During my PhD in Constructed Textiles at the Royal College of Art, I began experimenting with recycled plastics as a printing medium. What started as a technical investigation gradually became a way of thinking about painting, consumer culture and the material afterlife of everyday objects.

Billboard Skirts emerged from that research. The series explores the ways in which advertising, fashion and consumer culture shape expectations of women. While opportunities for meaningful work, creative agency and professional recognition have often been unevenly distributed, consumer culture has consistently offered an alternative promise: that identity can be constructed through endless acquisition.

Rather than treating clothing as fashion, I used the skirt as a symbolic form—a surface onto which images, desires and commercial messages are projected, in montage form. Printed with discarded polythene on to cotton, these works transform waste into image while questioning the cycles of consumption that produced it.

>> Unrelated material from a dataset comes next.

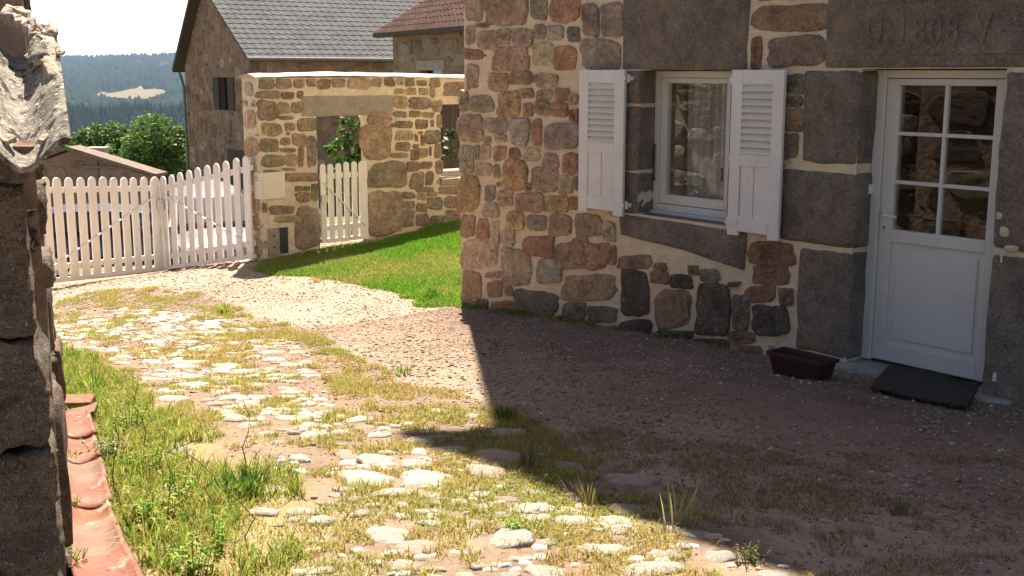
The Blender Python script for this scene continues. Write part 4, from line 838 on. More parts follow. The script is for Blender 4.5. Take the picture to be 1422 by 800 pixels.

The work shown here, Just What Is It That Makes Today’s Homes So Different, So Appealing? (polythene on cotton, 110 × 70 cm, 2007), takes its title from Richard Hamilton’s celebrated 1956 collage. Hamilton’s work examined the rise of post-war consumer culture; mine revisits those questions half a century later through the lens of sustainability, fashion and gender.

The first presentation of Billboard Skirts took place in 2007 at The Triangle Gallery, Chelsea College of Art, London. The series was commissioned by Textiles Environment Design at the University of the Arts London and curated by Rebecca Earley for Ever & Again: Experimental Recycled Textiles, a touring exhibition that travelled throughout the UK between 2007 and 2008 in various iterations.

Looking back, Billboard Skirts marked an important turning point in my practice. It was one of the first bodies of work in which painting, printmaking, textiles and environmental concerns came together—questions that continue to inform my work today.

View of Just What Is It That Makes Today’s Homes So Different, So Appealing? at The Triangle Gallery, Chelsea College of Art, London, 2007. This exhibition marked the first public presentation of a body of work developed during my PhD at the Royal College of Art, in which recycled plastics became both a printing medium and a critical material.